Although many educators hailed NCLB for establishing minimum national academic standards, opponents charged that it violated the Tenth Amendment of the Constitution, which leaves to the states all powers not expressly conveyed to the federal government by the first nine amendments. The word education does not appear in any of those amendments and has therefore always fallen under state purview. By accepting federal grants to education, however, school districts tacitly accept the conditions that come attached to any loan or grant in aid, and, with the federal government providing about $55 billion, or 10% of what states and local districts spend on public elementary and secondary education, the states had little choice but to accept NCLB or forfeit federal aid. Some school districts did just that—in Connecticut, Illinois, Vermont and Virginia, among other states. Some states challenged the law on the basis that the federal government underestimated the costs of administering the law and has forced states and local school districts to spend local tax dollars to enforce a federal law. A federal court rejected the challenge, however, on the grounds that the states and local districts have the option of withdrawing from NCLB.

President George W. Bush signs the No Child Left Behind Act
President George W. Bush signs the No Child Left Behind Act into law on January 8, 2002. (Associated Press)

To try to end state and local challenges to the law, the U.S. Department of Education allowed states to select their own tests to measure student academic proficiency each year, although it insisted that students continue to participate in the NATIONAL ASSESSMENT OF EDUCATIONAL PROGRESS testing program. The results muddied the entire assessment picture, as many states used tests that allowed students to score startling gains while showing negative progress on federal NAEP tests. In effect, the states adopted low standards and grade inflation. State tests found 89% of Mississippi fourth graders proficient in reading in 2004–05, for example, but NAEP testing found only 18% to be proficient. Similarly, 79% of nine-year-olds were proficient in reading on the state test in Texas, but only 29% on the national test. Here are some of the widest testing disparities:

Percent Proficiency

State Tests NAEP Tests

  • Alabama 83 22 
  • Arkansas 61 28 
  • California 39 21 
  • Colorado 63 37 
  • Connecticut 67 38 
  • Florida 60 32 
  • Georgia 87 26 
  • Idaho 90 41 
  • Louisiana 14 20 
  • Maine 53 36 
  • Massachusetts 56 40 
  • Michigan 75 32 
  • Mississippi 89 18 
  • New Jersey 82 38 
  • New York 70 34 
  • No.

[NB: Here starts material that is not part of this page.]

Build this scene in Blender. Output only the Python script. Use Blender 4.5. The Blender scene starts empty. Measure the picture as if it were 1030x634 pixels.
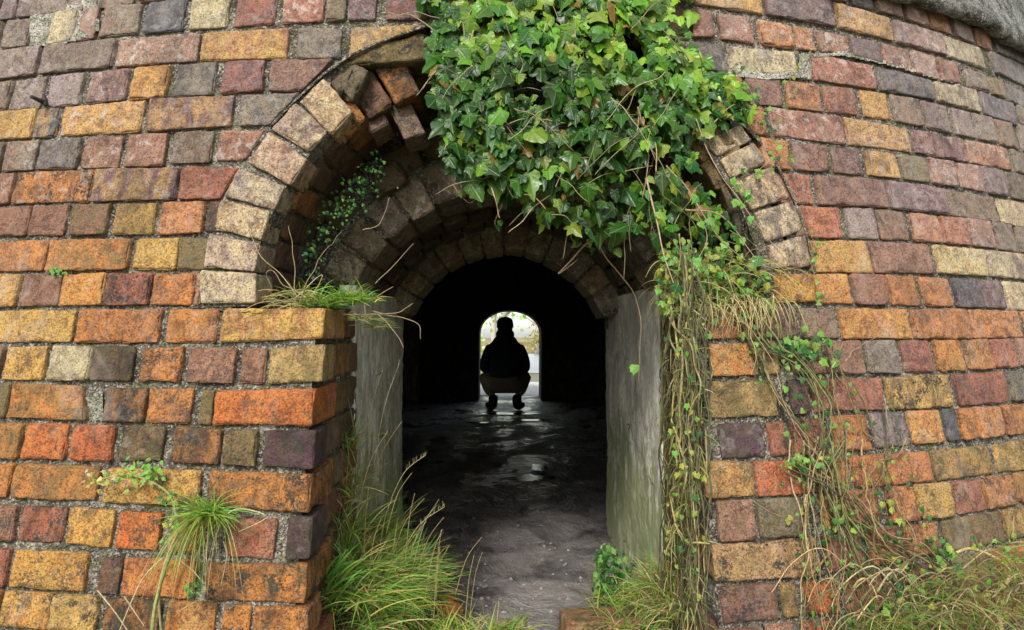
import bpy, bmesh, math, random
import numpy as np
from mathutils import Vector, Matrix, Euler
random.seed(7); rng = np.random.default_rng(7)
S = bpy.context.scene
COL = S.collection
R = math.radians
PI = math.pi

# ------------------------------------------------------------------ camera
F = 700.0
CAM = np.array([0.0, 0.0, 0.95])
PITCH, YAW = math.atan(20 / F), -math.atan(7 / F)
cam_rot = Euler((PI / 2 + PITCH, 0, YAW), 'XYZ').to_matrix()
CR = np.array(cam_rot)
cd = bpy.data.cameras.new('camera'); cam = bpy.data.objects.new('camera', cd); COL.objects.link(cam)
cam.location = CAM; cam.rotation_euler = (PI / 2 + PITCH, 0, YAW)
cd.sensor_width = 36; cd.lens = F / 1030 * 36; cd.clip_start = 0.02; cd.clip_end = 500
S.camera = cam

def ray(px, py):
    d = CR @ np.array([(px - 515) / F, (317 - py) / F, -1.0])
    return d
# survey of the kiln's outer face: a leaning drum (truncated cone)
CX, CY, R0, KB, Z0 = -0.35, 6.12, 4.40, 0.22, 0.95
def cone_hit(px, py, off=0.0):
    d = ray(px, py)
    # (x-cx)^2+(y-cy)^2 = (R0+off-KB(z-Z0))^2
    ox, oy = CAM[0] - CX, CAM[1] - CY
    r0 = R0 + off - KB * (CAM[2] - Z0)
    a = d[0]**2 + d[1]**2 - (KB * d[2])**2
    b = 2 * (ox * d[0] + oy * d[1] + r0 * KB * d[2])
    c = ox**2 + oy**2 - r0**2
    disc = b * b - 4 * a * c
    if disc < 0: disc = 0
    t = (-b - math.sqrt(disc)) / (2 * a)
    return CAM + t * d
def to_tz(p):
    return math.atan2(p[0] - CX, CY - p[1]), p[2]
def cone_pt(th, z, off=0.0):
    r = R0 + off - KB * (z - Z0)
    return np.array([CX + r * math.sin(th), CY - r * math.cos(th), z])
def project(P):
    v = CR.T @ (np.asarray(P) - CAM)
    return 515 + F * v[0] / -v[2], 317 - F * v[1] / -v[2]
def plane_hit(px, py, axis, val):
    d = ray(px, py); t = (val - CAM[axis]) / d[axis]
    return CAM + t * d

# ------------------------------------------------------------------ noise
def _h(ix, iy, iz, s):
    n = (ix * 374761393 + iy * 668265263 + iz * 2147483647 + s * 1274126177) & 0xffffffff
    n = ((n ^ (n >> 13)) * 1274126177) & 0xffffffff
    n = ((n ^ (n >> 15)) * 2246822519) & 0xffffffff
    return ((n ^ (n >> 16)) & 0xffff) / 32767.5 - 1.0
def vnoise(P, f=1.0, s=0):
    P = np.atleast_2d(P) * f + 1000.37
    i = np.floor(P).astype(np.int64); t = P - i; t = t * t * (3 - 2 * t)
    out = 0
    for a in (0, 1):
        for b in (0, 1):
            for c in (0, 1):
                w = (t[:, 0] if a else 1 - t[:, 0]) * (t[:, 1] if b else 1 - t[:, 1]) * (t[:, 2] if c else 1 - t[:, 2])
                out = out + w * _h(i[:, 0] + a, i[:, 1] + b, i[:, 2] + c, s)
    return out
def fbm(P, f, o=3, s=0):
    r = 0; a = 1
    for k in range(o):
        r = r + a * vnoise(P, f, s + k); f *= 2.1; a *= .5
    return r

# ------------------------------------------------------------------ mesh accumulator
def lin(c):
    return tuple(((x / 255) / 12.92 if x / 255 <= .04045 else ((x / 255 + .055) / 1.055) ** 2.4) for x in c)
class Acc:
    def __init__(s): s.v = []; s.f = []; s.a = {}; s.n = 0; s.uv = []
    def add(s, V, Fc, **at):
        V = np.asarray(V, float); k = len(V)
        s.v.append(V); n = s.n
        s.f.extend([tuple(int(i) + n for i in f) for f in Fc]); s.n += k
        for key, val in at.items():
            arr = np.asarray(val, float)
            if arr.ndim == 1: arr = np.tile(arr, (k, 1))
            if arr.shape[1] == 3: arr = np.hstack([arr, np.ones((k, 1))])
            s.a.setdefault(key, []).append(arr)
    def build(s, name, mat, parent=None, smooth=True, loc=None):
        me = bpy.data.meshes.new(name)
        V = np.vstack(s.v)
        if loc is not None: V = V - np.asarray(loc)
        me.from_pydata(V.tolist(), [], s.f)
        for key, arrs in s.a.items():
            A = np.vstack(arrs)
            at = me.color_attributes.new(key, 'FLOAT_COLOR', 'POINT')
            at.data.foreach_set('color', A.ravel())
        me.polygons.foreach_set('use_smooth', [smooth] * len(me.polygons))
        me.materials.append(mat); me.update()
        o = bpy.data.objects.new(name, me); COL.objects.link(o)
        if loc is not None: o.location = loc
        if parent is not None:
            if loc is not None: raise ValueError
            o.parent = parent
            o.matrix_parent_inverse = Matrix.Translation(parent.location).inverted()
        return o
def empty(name, label, cat, loc=(0, 0, 0), group=None):
    o = bpy.data.objects.new(name, None); COL.objects.link(o); o.location = loc
    o['label'] = label; o['category'] = cat
    if group: o['group'] = group
    o.empty_display_size = .1
    return o
def tag(o, label, cat, group=None):
    o['label'] = label; o['category'] = cat
    if group: o['group'] = group
    return o

# ------------------------------------------------------------------ node helpers
def newmat(name):
    m = bpy.data.materials.new(name); m.use_nodes = True
    nt = m.node_tree; nt.nodes.clear()
    out = nt.nodes.new('ShaderNodeOutputMaterial'); b = nt.nodes.new('ShaderNodeBsdfPrincipled')
    nt.links.new(b.outputs[0], out.inputs[0])
    return m, nt, b
class N:
    def __init__(s, nt): s.nt = nt
    def link(s, a, b): s.nt.links.new(a, b)
    def put(s, sock, v):
        if hasattr(v, 'is_output') or isinstance(v, bpy.types.NodeSocket): s.nt.links.new(v, sock)
        elif v is not None: sock.default_value = v
    def attr(s, n): x = s.nt.nodes.new('ShaderNodeAttribute'); x.attribute_name = n; return x
    def coord(s): return s.nt.nodes.new('ShaderNodeTexCoord').outputs['Object']
    def mapping(s, v, sc):
        x = s.nt.nodes.new('ShaderNodeMapping'); s.link(v, x.inputs[0]); x.inputs['Scale'].default_value = sc; return x.outputs[0]
    def noise(s, v, sc, det=4, rough=.55, dist=0):
        x = s.nt.nodes.new('ShaderNodeTexNoise'); s.link(v, x.inputs['Vector'])
        x.inputs['Scale'].default_value = sc; x.inputs['Detail'].default_value = det; x.inputs['Roughness'].default_value = rough; x.inputs['Distortion'].default_value = dist
        return x.outputs['Fac']
    def voro(s, v, sc, feat='F1', out='Distance'):
        x = s.nt.nodes.new('ShaderNodeTexVoronoi'); x.feature = feat; s.link(v, x.inputs['Vector']); x.inputs['Scale'].default_value = sc
        return x.outputs[out]
    def ramp(s, f, a, b, lo=0., hi=1.):
        x = s.nt.nodes.new('ShaderNodeMapRange'); x.interpolation_type = 'SMOOTHSTEP'
        s.put(x.inputs[0], f); x.inputs[1].default_value = a; x.inputs[2].default_value = b; x.inputs[3].default_value = lo; x.inputs[4].default_value = hi
        return x.outputs[0]
    def mix(s, f, a, b, mode='MIX'):
        x = s.nt.nodes.new('ShaderNodeMix'); x.data_type = 'RGBA'; x.blend_type = mode
        s.put(x.inputs[0], f)
        for i, v in ((6, a), (7, b)):
            if isinstance(v, tuple): v = (*v[:3], 1)
            s.put(x.inputs[i], v)
        return x.outputs[2]
    def math(s, op, a, b=None, c=None):
        x = s.nt.nodes.new('ShaderNodeMath'); x.operation = op
        s.put(x.inputs[0], a)
        if b is not None: s.put(x.inputs[1], b)
        if c is not None: s.put(x.inputs[2], c)
        return x.outputs[0]
    def sep(s, v):
        x = s.nt.nodes.new('ShaderNodeSeparateXYZ'); s.link(v, x.inputs[0]); return x.outputs
    def bump(s, h, st, dist, prev=None):
        x = s.nt.nodes.new('ShaderNodeBump'); s.put(x.inputs['Height'], h); x.inputs['Strength'].default_value = st; x.inputs['Distance'].default_value = dist
        if prev is not None: s.link(prev, x.inputs['Normal'])
        return x.outputs[0]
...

Carolina 81 33 
  • So. Carolina 36 26 
  • Tennessee 88 27 
  • Texas 79 29 
  • Vermont 81 37 
  • Wisconsin 80 33

The results were similar for fourth grade math tests and for both eighth grade reading and math tests. Confusing matters still more were the annual yearly progress (AYP) findings, which showed student proficiency progressing at the minimum acceptable rate of 2% in only 28 states, and, in fact, average NAEP scores in reading for both fourth and eighth graders in 2005 showed almost no change since data were first collected in 1992. About 64% of fourth graders and 73% of eighth graders score at or above “basic,” and only about 30% in either grade are “proficient” in reading. About 36% of fourth graders and 30% of eighth graders were proficient in math, and federal officials faced the realization that reducing federal aid to failing states, as required under NCLB, would only accelerate rates of failure. Only 36% of graduating seniors are proficient in reading, and only 17% are proficient in math. Student scores in science are equally dismal: 29% of fourth and eighth graders and a mere 18% of 12th graders displayed proficiency in 2006—a slight decline, on average, since 1996. Although 22 states met their AYP goals for English-language learners in speaking and understanding English, only two met the requirements for such students in reading, and only five met targets in math. Even more discouraging was the failure of all but 10 states to make any progress closing the socalled achievement gap in academic proficiency between white students and the nation’s burgeoning minority students.

If NCLB has proved less than effective in the nation’s schools as a whole and a disaster for minority students, it has proved a borderline disaster in districts with academically superior schools whose standards are already so high they are unable to register the required “annual yearly progress” and thus stand in technical violation of the law and risk sharp reductions in federal funds.